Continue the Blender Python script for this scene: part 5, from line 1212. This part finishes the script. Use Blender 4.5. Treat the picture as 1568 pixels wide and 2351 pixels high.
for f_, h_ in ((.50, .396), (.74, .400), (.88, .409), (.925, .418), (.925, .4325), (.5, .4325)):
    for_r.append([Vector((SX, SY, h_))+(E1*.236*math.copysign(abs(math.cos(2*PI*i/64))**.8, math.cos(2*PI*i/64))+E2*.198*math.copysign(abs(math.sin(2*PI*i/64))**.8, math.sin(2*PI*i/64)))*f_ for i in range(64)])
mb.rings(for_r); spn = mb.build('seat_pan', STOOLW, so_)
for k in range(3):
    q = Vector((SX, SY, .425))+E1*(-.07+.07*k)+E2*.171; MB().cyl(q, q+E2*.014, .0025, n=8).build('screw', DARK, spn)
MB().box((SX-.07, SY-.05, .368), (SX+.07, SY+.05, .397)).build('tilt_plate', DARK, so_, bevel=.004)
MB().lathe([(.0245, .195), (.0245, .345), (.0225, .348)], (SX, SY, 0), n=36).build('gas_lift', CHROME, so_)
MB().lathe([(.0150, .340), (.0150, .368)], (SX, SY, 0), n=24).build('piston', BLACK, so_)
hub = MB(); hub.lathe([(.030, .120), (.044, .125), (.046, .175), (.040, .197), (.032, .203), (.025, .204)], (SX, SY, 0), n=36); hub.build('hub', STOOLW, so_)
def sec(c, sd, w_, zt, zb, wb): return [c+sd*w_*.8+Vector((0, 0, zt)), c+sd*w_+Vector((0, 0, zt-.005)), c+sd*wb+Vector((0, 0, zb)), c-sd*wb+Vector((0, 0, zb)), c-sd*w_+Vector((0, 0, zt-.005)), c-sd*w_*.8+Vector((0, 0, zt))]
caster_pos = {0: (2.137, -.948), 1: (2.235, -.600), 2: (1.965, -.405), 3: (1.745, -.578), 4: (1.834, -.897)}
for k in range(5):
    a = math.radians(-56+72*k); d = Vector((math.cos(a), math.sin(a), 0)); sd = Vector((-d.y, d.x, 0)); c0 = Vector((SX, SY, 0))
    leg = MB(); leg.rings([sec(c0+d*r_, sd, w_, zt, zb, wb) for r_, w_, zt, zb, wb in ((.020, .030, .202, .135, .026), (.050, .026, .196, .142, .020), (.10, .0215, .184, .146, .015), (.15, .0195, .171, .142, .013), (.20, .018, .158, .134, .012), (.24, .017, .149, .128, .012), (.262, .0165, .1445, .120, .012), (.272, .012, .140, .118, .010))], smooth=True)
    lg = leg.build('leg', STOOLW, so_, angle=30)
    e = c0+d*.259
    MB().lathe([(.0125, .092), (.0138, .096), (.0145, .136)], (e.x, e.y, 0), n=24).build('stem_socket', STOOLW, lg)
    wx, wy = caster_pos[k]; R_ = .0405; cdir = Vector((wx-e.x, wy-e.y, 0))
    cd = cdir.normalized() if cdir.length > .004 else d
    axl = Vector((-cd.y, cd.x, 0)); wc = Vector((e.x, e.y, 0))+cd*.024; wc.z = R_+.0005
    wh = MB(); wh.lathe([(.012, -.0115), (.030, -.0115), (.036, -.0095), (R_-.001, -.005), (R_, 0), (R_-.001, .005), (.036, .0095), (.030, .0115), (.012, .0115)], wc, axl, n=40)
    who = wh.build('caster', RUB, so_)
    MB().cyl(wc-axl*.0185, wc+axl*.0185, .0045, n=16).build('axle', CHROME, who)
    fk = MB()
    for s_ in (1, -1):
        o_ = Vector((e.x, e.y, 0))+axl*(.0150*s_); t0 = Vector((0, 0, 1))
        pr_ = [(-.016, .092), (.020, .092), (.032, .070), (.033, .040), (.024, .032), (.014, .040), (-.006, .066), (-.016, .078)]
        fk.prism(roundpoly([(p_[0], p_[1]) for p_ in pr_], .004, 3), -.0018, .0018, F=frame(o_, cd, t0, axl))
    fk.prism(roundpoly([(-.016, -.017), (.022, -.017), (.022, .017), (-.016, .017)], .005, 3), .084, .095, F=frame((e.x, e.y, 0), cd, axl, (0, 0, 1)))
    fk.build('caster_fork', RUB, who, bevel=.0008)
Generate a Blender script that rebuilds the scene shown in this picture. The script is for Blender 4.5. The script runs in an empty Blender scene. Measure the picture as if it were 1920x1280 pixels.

....................

INSTRUCTIONS TO FOLLOW |
Quote the data above in full, changing nothing.

SOLUTION TO THIS TASK |
Continue the Blender Python script for this scene: part 5, from line 1212. This part finishes the script. Use Blender 4.5. Treat the picture as 1568 pixels wide and 2351 pixels high.
for f_, h_ in ((.50, .396), (.74, .400), (.88, .409), (.925, .418), (.925, .4325), (.5, .4325)):
    for_r.append([Vector((SX, SY, h_))+(E1*.236*math.copysign(abs(math.cos(2*PI*i/64))**.8, math.cos(2*PI*i/64))+E2*.198*math.copysign(abs(math.sin(2*PI*i/64))**.8, math.sin(2*PI*i/64)))*f_ for i in range(64)])
mb.rings(for_r); spn = mb.build('seat_pan', STOOLW, so_)
for k in range(3):
    q = Vector((SX, SY, .425))+E1*(-.07+.07*k)+E2*.171; MB().cyl(q, q+E2*.014, .0025, n=8).build('screw', DARK, spn)
MB().box((SX-.07, SY-.05, .368), (SX+.07, SY+.05, .397)).build('tilt_plate', DARK, so_, bevel=.004)
MB().lathe([(.0245, .195), (.0245, .345), (.0225, .348)], (SX, SY, 0), n=36).build('gas_lift', CHROME, so_)
MB().lathe([(.0150, .340), (.0150, .368)], (SX, SY, 0), n=24).build('piston', BLACK, so_)
hub = MB(); hub.lathe([(.030, .120), (.044, .125), (.046, .175), (.040, .197), (.032, .203), (.025, .204)], (SX, SY, 0), n=36); hub.build('hub', STOOLW, so_)
def sec(c, sd, w_, zt, zb, wb): return [c+sd*w_*.8+Vector((0, 0, zt)), c+sd*w_+Vector((0, 0, zt-.005)), c+sd*wb+Vector((0, 0, zb)), c-sd*wb+Vector((0, 0, zb)), c-sd*w_+Vector((0, 0, zt-.005)), c-sd*w_*.8+Vector((0, 0, zt))]
caster_pos = {0: (2.137, -.948), 1: (2.235, -.600), 2: (1.965, -.405), 3: (1.745, -.578), 4: (1.834, -.897)}
for k in range(5):
    a = math.radians(-56+72*k); d = Vector((math.cos(a), math.sin(a), 0)); sd = Vector((-d.y, d.x, 0)); c0 = Vector((SX, SY, 0))
    leg = MB(); leg.rings([sec(c0+d*r_, sd, w_, zt, zb, wb) for r_, w_, zt, zb, wb in ((.020, .030, .202, .135, .026), (.050, .026, .196, .142, .020), (.10, .0215, .184, .146, .015), (.15, .0195, .171, .142, .013), (.20, .018, .158, .134, .012), (.24, .017, .149, .128, .012), (.262, .0165, .1445, .120, .012), (.272, .012, .140, .118, .010))], smooth=True)
    lg = leg.build('leg', STOOLW, so_, angle=30)
    e = c0+d*.259
    MB().lathe([(.0125, .092), (.0138, .096), (.0145, .136)], (e.x, e.y, 0), n=24).build('stem_socket', STOOLW, lg)
    wx, wy = caster_pos[k]; R_ = .0405; cdir = Vector((wx-e.x, wy-e.y, 0))
    cd = cdir.normalized() if cdir.length > .004 else d
    axl = Vector((-cd.y, cd.x, 0)); wc = Vector((e.x, e.y, 0))+cd*.024; wc.z = R_+.0005
    wh = MB(); wh.lathe([(.012, -.0115), (.030, -.0115), (.036, -.0095), (R_-.001, -.005), (R_, 0), (R_-.001, .005), (.036, .0095), (.030, .0115), (.012, .0115)], wc, axl, n=40)
    who = wh.build('caster', RUB, so_)
    MB().cyl(wc-axl*.0185, wc+axl*.0185, .0045, n=16).build('axle', CHROME, who)
    fk = MB()
    for s_ in (1, -1):
        o_ = Vector((e.x, e.y, 0))+axl*(.0150*s_); t0 = Vector((0, 0, 1))
        pr_ = [(-.016, .092), (.020, .092), (.032, .070), (.033, .040), (.024, .032), (.014, .040), (-.006, .066), (-.016, .078)]
        fk.prism(roundpoly([(p_[0], p_[1]) for p_ in pr_], .004, 3), -.0018, .0018, F=frame(o_, cd, t0, axl))
    fk.prism(roundpoly([(-.016, -.017), (.022, -.017), (.022, .017), (-.016, .017)], .005, 3), .084, .095, F=frame((e.x, e.y, 0), cd, axl, (0, 0, 1)))
    fk.build('caster_fork', RUB, who, bevel=.0008)
Generate a Blender script that rebuilds the scene shown in this picture. The script is for Blender 4.5. The script runs in an empty Blender scene. Measure the picture as if it were 1920x1280 pixels.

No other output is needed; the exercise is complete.